Given task →
Your task is to repeat only the lines from the one with "What Blender Python" through the one with "def off(ox, oy, s): return", exactly as they stand, both ends included.
--- Start ---
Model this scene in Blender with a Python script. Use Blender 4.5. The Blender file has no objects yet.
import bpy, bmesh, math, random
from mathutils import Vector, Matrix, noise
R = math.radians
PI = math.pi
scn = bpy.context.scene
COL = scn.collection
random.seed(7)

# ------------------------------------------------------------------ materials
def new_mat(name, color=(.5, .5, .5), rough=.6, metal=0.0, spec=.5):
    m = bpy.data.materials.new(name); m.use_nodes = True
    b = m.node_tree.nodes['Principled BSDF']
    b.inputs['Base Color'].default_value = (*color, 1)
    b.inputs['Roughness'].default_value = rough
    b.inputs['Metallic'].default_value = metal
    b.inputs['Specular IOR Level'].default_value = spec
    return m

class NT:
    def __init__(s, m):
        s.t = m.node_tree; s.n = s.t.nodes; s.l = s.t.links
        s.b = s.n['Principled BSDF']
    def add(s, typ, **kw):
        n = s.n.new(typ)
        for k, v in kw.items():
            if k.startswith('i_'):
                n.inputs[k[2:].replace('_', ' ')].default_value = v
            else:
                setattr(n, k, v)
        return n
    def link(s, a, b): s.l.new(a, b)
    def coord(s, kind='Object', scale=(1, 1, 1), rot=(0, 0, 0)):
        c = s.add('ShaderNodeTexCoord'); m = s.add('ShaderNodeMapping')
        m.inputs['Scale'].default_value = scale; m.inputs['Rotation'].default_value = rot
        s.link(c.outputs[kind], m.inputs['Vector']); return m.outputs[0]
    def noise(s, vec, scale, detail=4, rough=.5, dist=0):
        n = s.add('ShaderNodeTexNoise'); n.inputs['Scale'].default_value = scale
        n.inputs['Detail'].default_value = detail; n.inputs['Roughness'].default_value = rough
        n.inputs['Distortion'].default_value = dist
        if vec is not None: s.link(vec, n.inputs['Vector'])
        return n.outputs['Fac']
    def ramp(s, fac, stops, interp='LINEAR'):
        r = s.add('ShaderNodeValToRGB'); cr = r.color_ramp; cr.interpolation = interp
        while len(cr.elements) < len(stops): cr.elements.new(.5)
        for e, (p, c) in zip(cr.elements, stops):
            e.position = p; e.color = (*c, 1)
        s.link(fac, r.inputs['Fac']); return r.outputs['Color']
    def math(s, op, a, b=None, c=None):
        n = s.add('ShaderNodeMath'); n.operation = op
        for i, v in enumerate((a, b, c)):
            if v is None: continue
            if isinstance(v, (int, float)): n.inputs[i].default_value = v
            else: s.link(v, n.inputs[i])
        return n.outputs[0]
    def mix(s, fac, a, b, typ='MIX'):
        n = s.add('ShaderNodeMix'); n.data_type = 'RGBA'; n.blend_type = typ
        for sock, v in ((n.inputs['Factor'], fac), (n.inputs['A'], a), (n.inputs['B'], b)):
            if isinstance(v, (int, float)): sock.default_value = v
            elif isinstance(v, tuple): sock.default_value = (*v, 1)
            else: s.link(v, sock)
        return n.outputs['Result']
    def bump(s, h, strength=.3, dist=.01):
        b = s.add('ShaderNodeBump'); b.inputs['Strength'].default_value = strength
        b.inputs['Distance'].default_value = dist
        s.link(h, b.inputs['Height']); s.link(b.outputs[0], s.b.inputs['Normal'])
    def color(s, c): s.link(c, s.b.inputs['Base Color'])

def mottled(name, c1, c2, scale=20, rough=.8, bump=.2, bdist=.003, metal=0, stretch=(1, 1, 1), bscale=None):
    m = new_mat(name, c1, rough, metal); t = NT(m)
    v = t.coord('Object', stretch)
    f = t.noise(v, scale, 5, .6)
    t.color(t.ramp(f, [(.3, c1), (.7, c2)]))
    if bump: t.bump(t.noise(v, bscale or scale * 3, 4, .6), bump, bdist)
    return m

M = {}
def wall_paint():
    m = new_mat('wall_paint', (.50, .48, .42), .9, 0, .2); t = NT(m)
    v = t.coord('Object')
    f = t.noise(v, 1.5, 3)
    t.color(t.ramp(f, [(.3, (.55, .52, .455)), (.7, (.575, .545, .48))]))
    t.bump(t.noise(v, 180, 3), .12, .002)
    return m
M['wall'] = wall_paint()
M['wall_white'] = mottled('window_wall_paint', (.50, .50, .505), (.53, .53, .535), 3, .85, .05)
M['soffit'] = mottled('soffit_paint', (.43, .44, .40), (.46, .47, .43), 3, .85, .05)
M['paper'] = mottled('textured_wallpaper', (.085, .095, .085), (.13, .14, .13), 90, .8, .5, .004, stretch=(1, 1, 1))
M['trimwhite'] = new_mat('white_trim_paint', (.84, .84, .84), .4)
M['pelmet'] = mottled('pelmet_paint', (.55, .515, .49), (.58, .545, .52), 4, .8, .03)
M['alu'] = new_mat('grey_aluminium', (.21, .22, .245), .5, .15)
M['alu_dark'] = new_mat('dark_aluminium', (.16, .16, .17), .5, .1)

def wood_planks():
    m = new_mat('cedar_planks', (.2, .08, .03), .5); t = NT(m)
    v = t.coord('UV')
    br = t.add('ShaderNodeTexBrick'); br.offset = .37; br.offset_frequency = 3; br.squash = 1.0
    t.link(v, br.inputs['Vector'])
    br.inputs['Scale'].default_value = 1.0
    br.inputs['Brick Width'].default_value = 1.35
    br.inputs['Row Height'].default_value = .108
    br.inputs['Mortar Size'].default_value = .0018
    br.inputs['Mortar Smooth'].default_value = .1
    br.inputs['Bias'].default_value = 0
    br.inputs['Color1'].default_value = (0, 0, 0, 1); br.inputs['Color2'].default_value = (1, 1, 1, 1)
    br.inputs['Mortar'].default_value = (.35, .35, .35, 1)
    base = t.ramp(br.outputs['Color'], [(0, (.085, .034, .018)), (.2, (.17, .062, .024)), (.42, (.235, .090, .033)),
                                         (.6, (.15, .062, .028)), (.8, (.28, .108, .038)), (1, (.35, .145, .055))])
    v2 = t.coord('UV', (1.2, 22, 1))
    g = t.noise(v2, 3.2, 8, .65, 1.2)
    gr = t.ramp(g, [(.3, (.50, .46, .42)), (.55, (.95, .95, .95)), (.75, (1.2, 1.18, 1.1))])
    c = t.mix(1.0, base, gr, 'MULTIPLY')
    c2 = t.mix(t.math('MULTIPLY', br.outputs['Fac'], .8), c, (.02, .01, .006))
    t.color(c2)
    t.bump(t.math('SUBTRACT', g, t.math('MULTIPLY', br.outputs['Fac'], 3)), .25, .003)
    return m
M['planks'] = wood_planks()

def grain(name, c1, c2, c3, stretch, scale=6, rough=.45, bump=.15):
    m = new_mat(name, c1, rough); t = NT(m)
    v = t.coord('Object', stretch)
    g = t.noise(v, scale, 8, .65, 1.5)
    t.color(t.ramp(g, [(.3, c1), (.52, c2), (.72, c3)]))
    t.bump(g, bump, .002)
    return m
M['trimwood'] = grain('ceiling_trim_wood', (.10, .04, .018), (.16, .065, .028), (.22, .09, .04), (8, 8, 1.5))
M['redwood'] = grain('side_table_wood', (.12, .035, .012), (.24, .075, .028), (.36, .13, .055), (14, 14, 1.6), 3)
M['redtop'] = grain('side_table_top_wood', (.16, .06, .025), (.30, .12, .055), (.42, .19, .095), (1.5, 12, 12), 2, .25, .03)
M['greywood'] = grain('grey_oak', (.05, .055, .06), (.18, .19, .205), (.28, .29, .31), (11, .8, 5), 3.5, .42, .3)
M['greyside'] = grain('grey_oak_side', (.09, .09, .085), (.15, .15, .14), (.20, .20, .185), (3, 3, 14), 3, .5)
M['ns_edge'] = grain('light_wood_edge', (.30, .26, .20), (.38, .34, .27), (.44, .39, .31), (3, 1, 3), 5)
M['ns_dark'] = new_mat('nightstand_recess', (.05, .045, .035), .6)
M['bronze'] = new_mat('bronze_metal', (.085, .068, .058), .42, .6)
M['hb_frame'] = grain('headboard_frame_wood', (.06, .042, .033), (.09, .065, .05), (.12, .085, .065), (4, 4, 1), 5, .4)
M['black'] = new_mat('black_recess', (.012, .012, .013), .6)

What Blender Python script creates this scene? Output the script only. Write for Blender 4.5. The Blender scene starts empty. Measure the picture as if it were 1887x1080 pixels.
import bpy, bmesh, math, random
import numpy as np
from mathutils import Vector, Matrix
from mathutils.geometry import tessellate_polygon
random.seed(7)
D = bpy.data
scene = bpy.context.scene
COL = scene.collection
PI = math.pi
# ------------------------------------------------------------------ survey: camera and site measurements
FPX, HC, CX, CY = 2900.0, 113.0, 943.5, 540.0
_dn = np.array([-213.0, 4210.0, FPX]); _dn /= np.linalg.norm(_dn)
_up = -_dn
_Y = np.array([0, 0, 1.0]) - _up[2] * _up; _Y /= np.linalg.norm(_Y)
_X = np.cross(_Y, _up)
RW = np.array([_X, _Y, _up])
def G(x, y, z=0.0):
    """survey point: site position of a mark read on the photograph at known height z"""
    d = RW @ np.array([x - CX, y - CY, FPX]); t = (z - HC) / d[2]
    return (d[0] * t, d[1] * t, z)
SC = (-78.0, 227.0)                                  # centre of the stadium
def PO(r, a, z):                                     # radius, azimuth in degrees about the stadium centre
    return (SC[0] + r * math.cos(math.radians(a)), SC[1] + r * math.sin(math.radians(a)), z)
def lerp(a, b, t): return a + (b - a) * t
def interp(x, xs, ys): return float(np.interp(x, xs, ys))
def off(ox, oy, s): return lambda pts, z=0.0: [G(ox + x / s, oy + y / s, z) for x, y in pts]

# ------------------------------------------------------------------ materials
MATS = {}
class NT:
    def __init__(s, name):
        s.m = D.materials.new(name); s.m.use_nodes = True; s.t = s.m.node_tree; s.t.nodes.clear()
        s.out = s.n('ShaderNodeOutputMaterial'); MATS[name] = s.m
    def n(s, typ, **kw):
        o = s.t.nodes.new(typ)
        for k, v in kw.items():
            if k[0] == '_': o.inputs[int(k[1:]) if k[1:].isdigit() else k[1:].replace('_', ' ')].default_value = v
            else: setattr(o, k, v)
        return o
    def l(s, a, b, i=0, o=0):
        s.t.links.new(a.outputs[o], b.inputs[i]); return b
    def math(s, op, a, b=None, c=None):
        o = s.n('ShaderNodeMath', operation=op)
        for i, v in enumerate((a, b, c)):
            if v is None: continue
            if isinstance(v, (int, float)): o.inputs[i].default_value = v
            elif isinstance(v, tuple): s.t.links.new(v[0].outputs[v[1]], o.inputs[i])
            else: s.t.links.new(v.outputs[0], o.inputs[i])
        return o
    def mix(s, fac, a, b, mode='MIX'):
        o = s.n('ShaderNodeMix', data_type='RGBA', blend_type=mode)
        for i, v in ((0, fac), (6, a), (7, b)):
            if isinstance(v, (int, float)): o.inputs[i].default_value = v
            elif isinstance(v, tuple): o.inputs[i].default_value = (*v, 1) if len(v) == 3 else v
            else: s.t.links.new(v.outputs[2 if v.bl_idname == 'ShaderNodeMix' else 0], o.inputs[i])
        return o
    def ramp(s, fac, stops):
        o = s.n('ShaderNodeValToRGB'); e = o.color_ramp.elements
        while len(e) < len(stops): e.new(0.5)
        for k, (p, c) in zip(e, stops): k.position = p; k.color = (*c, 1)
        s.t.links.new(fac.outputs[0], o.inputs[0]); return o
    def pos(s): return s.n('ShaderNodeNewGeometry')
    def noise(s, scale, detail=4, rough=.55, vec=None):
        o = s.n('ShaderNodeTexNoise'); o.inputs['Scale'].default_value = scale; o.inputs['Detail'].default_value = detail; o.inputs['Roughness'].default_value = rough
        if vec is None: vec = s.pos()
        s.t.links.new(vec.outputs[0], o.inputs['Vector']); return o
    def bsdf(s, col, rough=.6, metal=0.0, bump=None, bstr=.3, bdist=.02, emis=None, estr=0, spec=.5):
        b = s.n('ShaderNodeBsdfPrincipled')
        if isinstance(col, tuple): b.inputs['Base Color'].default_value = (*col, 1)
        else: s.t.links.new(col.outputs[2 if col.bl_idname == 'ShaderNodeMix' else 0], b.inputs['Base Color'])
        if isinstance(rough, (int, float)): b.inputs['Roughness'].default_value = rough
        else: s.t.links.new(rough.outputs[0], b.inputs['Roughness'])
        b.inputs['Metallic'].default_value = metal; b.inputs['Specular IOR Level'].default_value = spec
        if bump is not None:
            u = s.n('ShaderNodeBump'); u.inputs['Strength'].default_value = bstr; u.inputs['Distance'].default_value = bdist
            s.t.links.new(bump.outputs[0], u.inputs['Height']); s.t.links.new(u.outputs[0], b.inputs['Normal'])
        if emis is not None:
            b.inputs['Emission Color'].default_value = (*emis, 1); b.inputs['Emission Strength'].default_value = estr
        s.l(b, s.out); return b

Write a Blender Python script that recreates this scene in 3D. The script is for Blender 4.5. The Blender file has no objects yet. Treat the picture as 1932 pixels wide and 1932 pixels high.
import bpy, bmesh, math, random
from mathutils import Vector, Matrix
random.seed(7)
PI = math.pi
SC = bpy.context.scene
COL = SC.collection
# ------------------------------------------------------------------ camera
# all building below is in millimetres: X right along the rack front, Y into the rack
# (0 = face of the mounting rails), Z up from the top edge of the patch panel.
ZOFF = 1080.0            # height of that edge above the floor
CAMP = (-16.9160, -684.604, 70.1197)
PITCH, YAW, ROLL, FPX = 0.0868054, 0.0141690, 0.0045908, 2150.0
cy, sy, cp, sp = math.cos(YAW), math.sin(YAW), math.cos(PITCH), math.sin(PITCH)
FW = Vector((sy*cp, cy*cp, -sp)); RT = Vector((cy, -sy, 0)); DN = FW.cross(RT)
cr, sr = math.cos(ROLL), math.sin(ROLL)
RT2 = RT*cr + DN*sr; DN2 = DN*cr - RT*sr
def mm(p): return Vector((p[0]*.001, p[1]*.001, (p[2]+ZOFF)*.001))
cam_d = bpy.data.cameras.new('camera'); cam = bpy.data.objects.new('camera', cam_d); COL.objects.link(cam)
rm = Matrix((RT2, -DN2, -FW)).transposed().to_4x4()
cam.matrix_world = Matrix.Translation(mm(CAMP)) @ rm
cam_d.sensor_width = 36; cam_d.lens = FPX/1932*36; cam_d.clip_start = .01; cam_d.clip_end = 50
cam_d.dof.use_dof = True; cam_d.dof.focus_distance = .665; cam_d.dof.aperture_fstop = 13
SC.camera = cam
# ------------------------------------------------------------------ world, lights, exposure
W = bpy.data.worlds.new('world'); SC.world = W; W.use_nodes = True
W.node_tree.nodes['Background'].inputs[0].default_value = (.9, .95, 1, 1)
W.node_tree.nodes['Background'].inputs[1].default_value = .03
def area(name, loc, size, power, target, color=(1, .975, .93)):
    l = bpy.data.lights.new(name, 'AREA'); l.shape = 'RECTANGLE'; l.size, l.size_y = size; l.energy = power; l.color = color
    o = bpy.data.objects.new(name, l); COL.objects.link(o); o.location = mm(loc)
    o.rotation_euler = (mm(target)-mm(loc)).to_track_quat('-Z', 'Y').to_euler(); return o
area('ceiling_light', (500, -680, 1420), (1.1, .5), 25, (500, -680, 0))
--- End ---
Written solution →
What Blender Python script creates this scene? Output the script only. Write for Blender 4.5. The Blender scene starts empty. Measure the picture as if it were 1887x1080 pixels.
import bpy, bmesh, math, random
import numpy as np
from mathutils import Vector, Matrix
from mathutils.geometry import tessellate_polygon
random.seed(7)
D = bpy.data
scene = bpy.context.scene
COL = scene.collection
PI = math.pi
# ------------------------------------------------------------------ survey: camera and site measurements
FPX, HC, CX, CY = 2900.0, 113.0, 943.5, 540.0
_dn = np.array([-213.0, 4210.0, FPX]); _dn /= np.linalg.norm(_dn)
_up = -_dn
_Y = np.array([0, 0, 1.0]) - _up[2] * _up; _Y /= np.linalg.norm(_Y)
_X = np.cross(_Y, _up)
RW = np.array([_X, _Y, _up])
def G(x, y, z=0.0):
    """survey point: site position of a mark read on the photograph at known height z"""
    d = RW @ np.array([x - CX, y - CY, FPX]); t = (z - HC) / d[2]
    return (d[0] * t, d[1] * t, z)
SC = (-78.0, 227.0)                                  # centre of the stadium
def PO(r, a, z):                                     # radius, azimuth in degrees about the stadium centre
    return (SC[0] + r * math.cos(math.radians(a)), SC[1] + r * math.sin(math.radians(a)), z)
def lerp(a, b, t): return a + (b - a) * t
def interp(x, xs, ys): return float(np.interp(x, xs, ys))
def off(ox, oy, s): return lambda pts, z=0.0: [G(ox + x / s, oy + y / s, z) for x, y in pts]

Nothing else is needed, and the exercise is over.